The coal price has tanked, and many economists are saying that this is not just a temporary dip but is actually now structural decline. Our economy has been very dependent on coal in the past, but the transition is on and, if we do not see that and plan for that, then I am worried about the economic shocks that that will bring, and I am worried about the job losses. We have already seen, in the past three years, huge numbers of coal workers laid off. Where are they going to go? Where is the government's plan for those people?
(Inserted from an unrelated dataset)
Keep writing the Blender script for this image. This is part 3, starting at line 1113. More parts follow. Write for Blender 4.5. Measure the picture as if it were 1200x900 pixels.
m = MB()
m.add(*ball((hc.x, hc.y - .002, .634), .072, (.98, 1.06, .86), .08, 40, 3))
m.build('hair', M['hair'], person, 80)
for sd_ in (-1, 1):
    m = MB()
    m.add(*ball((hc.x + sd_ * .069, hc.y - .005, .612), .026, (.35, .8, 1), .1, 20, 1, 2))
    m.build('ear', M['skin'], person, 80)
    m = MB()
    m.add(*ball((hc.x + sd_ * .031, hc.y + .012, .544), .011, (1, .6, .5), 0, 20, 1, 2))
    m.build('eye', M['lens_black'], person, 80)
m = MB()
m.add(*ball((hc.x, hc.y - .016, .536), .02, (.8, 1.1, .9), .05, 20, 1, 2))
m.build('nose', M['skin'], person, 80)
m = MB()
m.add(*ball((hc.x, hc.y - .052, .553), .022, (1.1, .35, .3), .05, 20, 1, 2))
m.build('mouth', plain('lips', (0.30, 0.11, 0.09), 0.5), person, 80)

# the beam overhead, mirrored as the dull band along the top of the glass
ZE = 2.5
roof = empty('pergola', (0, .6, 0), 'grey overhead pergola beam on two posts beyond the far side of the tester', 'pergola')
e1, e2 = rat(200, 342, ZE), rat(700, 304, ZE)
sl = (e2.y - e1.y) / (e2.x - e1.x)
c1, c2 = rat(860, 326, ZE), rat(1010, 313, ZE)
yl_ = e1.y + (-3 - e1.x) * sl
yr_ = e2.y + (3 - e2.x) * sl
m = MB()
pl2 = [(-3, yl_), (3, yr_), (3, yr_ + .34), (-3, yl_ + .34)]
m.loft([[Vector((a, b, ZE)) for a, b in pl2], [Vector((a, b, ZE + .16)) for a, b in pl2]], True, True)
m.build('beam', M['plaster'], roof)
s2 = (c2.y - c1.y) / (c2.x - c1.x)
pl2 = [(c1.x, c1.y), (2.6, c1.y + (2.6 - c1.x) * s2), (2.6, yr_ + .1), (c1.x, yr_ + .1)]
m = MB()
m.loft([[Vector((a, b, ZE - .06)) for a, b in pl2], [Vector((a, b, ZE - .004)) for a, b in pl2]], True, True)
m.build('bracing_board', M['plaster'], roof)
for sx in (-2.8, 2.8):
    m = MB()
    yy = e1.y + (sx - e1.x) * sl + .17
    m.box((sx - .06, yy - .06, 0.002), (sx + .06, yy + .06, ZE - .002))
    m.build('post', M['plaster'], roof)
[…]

I have been in Mackay recently. It is funny because I have been asking Senator Brandis about coal recently and he keeps inviting me to Central Queensland. I am happy to inform him that I have just been there. They are desperate for a transition plan. They can see that the Galilee Basin is uneconomic. They can see that there are now 15 banks that have ruled out funding that project. They know those jobs are not going to eventuate. They do not want to stuff-up the Great Barrier Reef or bring even more extreme weather events down upon themselves. They want a positive, long-term solution to employment, and clean energy is it with, of course, other industries like eco-tourism, services, innovation and technology. That is the economy of the future. Instead, we have this prescription from the government to keep propping up the fossil fuel sector—in denial that the rest of the world is making a change—and refusing to raise a good $10 billion over three years.

I invite the Prime Minister to take this proposal to Paris and announce it. We will applaud you for it. It is just one of the ways that we could not only raise revenue but also address global warming.